Union County Museum opens Third Tuesday series on Ladd Marsh history
Steve Clements will trace how Ladd Marsh became a 6,000-acre public wildlife area, and why access rules, habitat and hunting still matter in Union County.

Ladd Marsh is more than a birding stop south of La Grande. It is one of Union County’s most important public landscapes, and the Union County Museum will use its Third Tuesday series to show how the marsh, its history and its management shape what residents can do there today.
The museum’s first Third Tuesday program of 2026 will be free and open to the public at 7 p.m. June 16 in the Little White Church in Union. Steve Clements will lead the presentation, which is expected to move from the area’s pre-settlement wetlands through the changes brought by drainage and agriculture, then into the state management era that created the wildlife area people use now.
The history is stark. Oregon Department of Fish and Wildlife says the Ladd Marsh Wildlife Area was established in 1949 to protect and improve waterfowl habitat and provide a public hunting area. Before settlement, the Grande Ronde Valley held an estimated 30,000 to 40,000 acres of wetlands, and the historic Tule Lake system and its associated marshes covered more than 20,000 acres. A single canal drained most of Tule Lake in 1891, and smaller drainage projects continued into the late 1940s, leaving Ladd Marsh as a remnant of a much larger wetland network.

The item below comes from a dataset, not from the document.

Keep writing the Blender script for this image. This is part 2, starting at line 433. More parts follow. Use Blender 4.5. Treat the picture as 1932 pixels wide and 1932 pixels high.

That history helps explain the stakes for Union County now. Friends of Ladd Marsh says the wildlife area sits about 7 miles south of La Grande and supports more than 200 bird species that either pass through or live there year-round. Travel Oregon and other regional guides say the area began with nearly 300 acres bought by the first wildlife-area manager, Bill Brown, and now exceeds 6,000 acres, with about half of that in wetlands and marshland. One regional guide calls it the largest protected marsh in Northeast Oregon.
The public can use that resource, but not without rules. An Oregon Department of Fish and Wildlife wildlife-area parking permit is required in designated parking areas, a reminder that access depends on the choices made by the state agency managing the site. Friends of Ladd Marsh, formed to support public education, enhancement, conservation and public enjoyment of the area, has tried to keep residents connected through bird walks and the annual Ladd Marsh Bird Festival.

Clements brings that civic angle with him. He has lived in Union County for more than 35 years, worked for OSU Extension and Eastern Oregon University, and served more than 20 years on the La Grande City Council, including eight years as mayor. He stepped away from reelection in 2022 after four terms as mayor. His talk should give residents a clearer view of how Ladd Marsh is managed, what pressures have shaped it, and what decisions continue to affect hunting, birding, recreation and land stewardship in Union County.